Virtualmente, finora sono piovuti miliardi di euro per fronteggiare l’emergenza. Il problema è quando entreranno concretamente nei conti in banca e nelle tasche di chi ne ha diritto. È vero: ci sono molti che soffiano sulle tensioni sociali e tendono a svalutare lo sforzo compatto del governo. Sono strumentalizzazioni che vanno additate e condannate. Ma episodi come l’impazzimento del sito web dell’Inps sono destinati ad alimentarle e moltiplicarle, non a ridurle. Si avverte l’esigenza di dare tempi certi sull’arrivo degli aiuti, che riguardano singole persone come industrie; e di risolvere anche un problema di comunicazione, giustificabile all’inizio del contagio; oggi molto meno. Dopo sette decreti legge, otto «ordini» della presidenza del Consiglio, più le misure prese a livello regionale, si naviga su un mare di norme non sempre facili da interpretare.
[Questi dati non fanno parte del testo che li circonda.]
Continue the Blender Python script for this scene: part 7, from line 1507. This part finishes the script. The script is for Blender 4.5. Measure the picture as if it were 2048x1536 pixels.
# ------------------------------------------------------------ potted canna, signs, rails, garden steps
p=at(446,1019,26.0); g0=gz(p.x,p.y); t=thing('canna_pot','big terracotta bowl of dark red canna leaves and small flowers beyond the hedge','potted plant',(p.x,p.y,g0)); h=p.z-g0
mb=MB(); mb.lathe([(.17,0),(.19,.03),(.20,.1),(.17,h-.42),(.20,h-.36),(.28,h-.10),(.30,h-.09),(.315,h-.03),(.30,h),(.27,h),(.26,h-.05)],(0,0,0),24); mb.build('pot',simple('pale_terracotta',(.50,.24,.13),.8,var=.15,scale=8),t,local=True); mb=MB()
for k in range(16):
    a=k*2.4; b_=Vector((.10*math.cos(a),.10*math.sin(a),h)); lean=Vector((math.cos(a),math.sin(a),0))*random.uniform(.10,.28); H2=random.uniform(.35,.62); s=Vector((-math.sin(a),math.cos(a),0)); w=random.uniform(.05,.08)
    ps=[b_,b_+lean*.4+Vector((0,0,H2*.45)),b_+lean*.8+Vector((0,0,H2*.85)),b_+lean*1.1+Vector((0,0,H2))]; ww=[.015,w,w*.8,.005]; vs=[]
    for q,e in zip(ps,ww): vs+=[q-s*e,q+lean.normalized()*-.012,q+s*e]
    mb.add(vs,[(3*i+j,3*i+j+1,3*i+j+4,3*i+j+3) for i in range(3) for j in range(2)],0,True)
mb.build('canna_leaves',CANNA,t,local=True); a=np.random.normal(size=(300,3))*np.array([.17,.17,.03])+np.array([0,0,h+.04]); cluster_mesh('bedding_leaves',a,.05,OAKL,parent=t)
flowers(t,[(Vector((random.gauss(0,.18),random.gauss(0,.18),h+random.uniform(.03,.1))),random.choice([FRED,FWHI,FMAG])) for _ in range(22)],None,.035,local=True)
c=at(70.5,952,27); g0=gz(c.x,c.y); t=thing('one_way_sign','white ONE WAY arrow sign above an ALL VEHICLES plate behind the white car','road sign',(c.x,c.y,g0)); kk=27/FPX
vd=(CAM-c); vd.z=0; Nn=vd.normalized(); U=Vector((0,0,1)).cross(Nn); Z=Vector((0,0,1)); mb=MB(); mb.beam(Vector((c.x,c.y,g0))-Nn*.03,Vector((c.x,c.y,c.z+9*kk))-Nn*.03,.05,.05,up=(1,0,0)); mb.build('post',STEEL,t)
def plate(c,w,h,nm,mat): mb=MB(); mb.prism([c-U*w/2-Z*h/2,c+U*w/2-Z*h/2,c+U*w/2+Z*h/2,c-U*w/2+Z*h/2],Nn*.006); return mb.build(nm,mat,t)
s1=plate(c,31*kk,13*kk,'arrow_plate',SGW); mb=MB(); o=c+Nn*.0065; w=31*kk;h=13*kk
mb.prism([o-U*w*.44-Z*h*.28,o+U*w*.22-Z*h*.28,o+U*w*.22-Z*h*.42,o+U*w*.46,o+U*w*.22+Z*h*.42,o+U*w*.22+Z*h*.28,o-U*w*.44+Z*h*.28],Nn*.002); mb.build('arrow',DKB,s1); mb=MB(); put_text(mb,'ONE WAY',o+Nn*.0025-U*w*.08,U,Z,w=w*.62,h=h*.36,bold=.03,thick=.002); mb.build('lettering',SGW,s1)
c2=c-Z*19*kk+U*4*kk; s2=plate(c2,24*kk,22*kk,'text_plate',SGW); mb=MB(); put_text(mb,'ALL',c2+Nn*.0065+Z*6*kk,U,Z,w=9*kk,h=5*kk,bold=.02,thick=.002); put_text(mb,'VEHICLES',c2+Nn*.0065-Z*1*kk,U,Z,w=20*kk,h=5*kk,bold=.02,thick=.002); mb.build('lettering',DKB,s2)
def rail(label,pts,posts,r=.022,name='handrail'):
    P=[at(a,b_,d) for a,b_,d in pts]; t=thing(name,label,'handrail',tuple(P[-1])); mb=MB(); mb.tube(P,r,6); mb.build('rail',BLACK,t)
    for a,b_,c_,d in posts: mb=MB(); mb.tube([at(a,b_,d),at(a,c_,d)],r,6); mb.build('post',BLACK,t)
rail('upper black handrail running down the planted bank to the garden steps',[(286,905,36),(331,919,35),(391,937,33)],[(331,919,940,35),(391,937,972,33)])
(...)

La disciplina con la quale la grandissima parte della popolazione ha rispettato finora le restrizioni, a dispetto di qualche ambiguità e oscurità lessicale di troppo, non va delusa. Anche perché, se non si metteranno in moto i finanziamenti in modo rapido e tangibile, non ci si troverà solo di fronte a contestazioni crescenti ma a contraccolpi economici potenzialmente esplosivi. A quel punto, ricostruire il rapporto di fiducia con le istituzioni, dimostrato e consolidatosi in queste settimane di passione, diventerebbe una sfida. Si lascerebbe il campo ai professionisti della paura che evocano un’Italia ridotta a un atollo sperduto e impoverito nel sud dell’Europa, e dominato dalla disperazione e dagli egoismi. Non siamo a questo, e bisogna evitare di arrivarci: anche impegnandosi a mantenere un simulacro di unità.